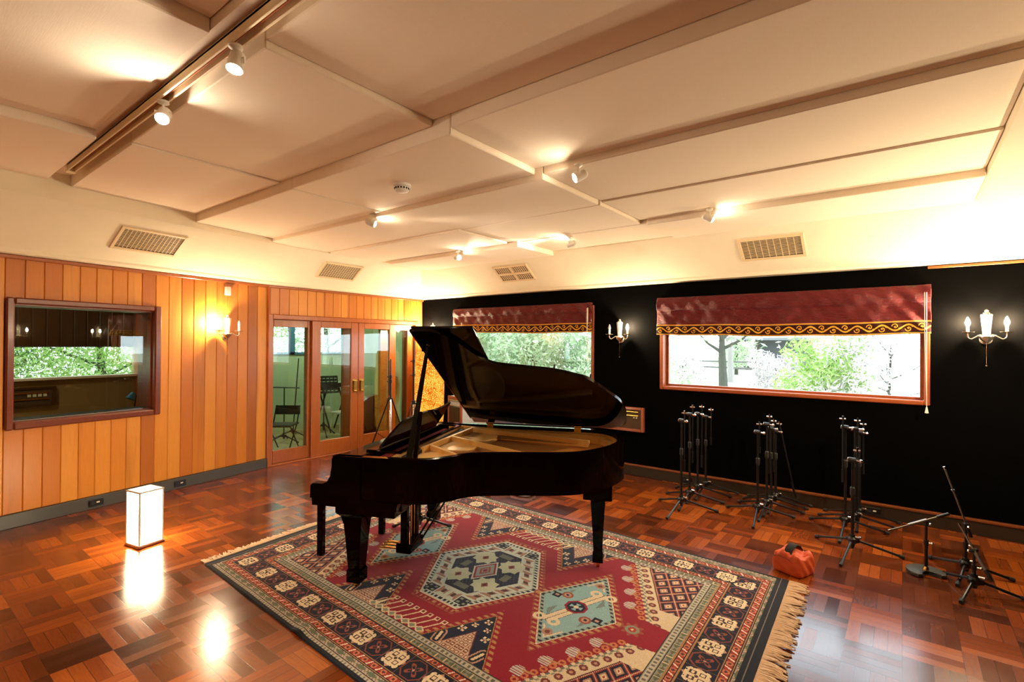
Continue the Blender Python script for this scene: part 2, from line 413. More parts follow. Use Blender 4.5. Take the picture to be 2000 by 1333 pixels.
# --- door wall: masonry over and beside the doors, boards above
m = M()
m.b2((DX - 0.14, KY - 0.02, 2.145), (DX - 0.02, BY + 0.02, WH + 0.1)); m.b2((DX - 0.14, 6.295, 0.0), (DX - 0.02, BY + 0.02, 2.145))
i = 0
while True:
    a = KY + 0.03 + i * 0.1425; b = min(a + 0.1425, BY); i += 1
    if a >= BY - 0.01: break
    z0 = 2.14 if a < 6.25 else 0.13
    m.b2((DX - 0.021, a + 0.0006, z0), (DX, b - 0.0006, WH), 0.006)
struct(m, 'wall_doors', A['boards_y'])
m = M(); m.b2((DX - 0.02, KY, WH - 0.03), (DX + 0.028, BY, WH), 0.005); struct(m, 'trim_3', A['joinery_h'])
m = M(); m.b2((DX - 0.02, 6.30, 0.0), (DX + 0.02, BY, 0.128), 0.004); struct(m, 'baseboard_doors', A['skirt_b'])

# --- sliding doors
m = M()
m.b2((DX - 0.13, 3.535, 0.0), (DX + 0.03, 3.60, 2.14), 0.006); m.b2((DX - 0.13, 6.225, 0.0), (DX + 0.03, 6.295, 2.14), 0.006)
m.b2((DX - 0.13, 3.60, 2.075), (DX + 0.03, 6.225, 2.14), 0.006); m.b2((DX - 0.13, 3.60, 0.0), (DX + 0.02, 6.225, 0.022), 0.004)
DOOR = struct(m, 'door_1', A['joinery'])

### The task
Write out, word for word, the lines from the start of the data through the one holding "m = M(); m.b2((DX - 0.02, 6.30, 0.0), (DX". Omit pictures.

### Answer to the task
Continue the Blender Python script for this scene: part 2, from line 413. More parts follow. Use Blender 4.5. Take the picture to be 2000 by 1333 pixels.
# --- door wall: masonry over and beside the doors, boards above
m = M()
m.b2((DX - 0.14, KY - 0.02, 2.145), (DX - 0.02, BY + 0.02, WH + 0.1)); m.b2((DX - 0.14, 6.295, 0.0), (DX - 0.02, BY + 0.02, 2.145))
i = 0
while True:
    a = KY + 0.03 + i * 0.1425; b = min(a + 0.1425, BY); i += 1
    if a >= BY - 0.01: break
    z0 = 2.14 if a < 6.25 else 0.13
    m.b2((DX - 0.021, a + 0.0006, z0), (DX, b - 0.0006, WH), 0.006)
struct(m, 'wall_doors', A['boards_y'])
m = M(); m.b2((DX - 0.02, KY, WH - 0.03), (DX + 0.028, BY, WH), 0.005); struct(m, 'trim_3', A['joinery_h'])
m = M(); m.b2((DX - 0.02, 6.30, 0.0), (DX + 0.02, BY, 0.128), 0.004); struct(m, 'baseboard_doors', A['skirt_b'])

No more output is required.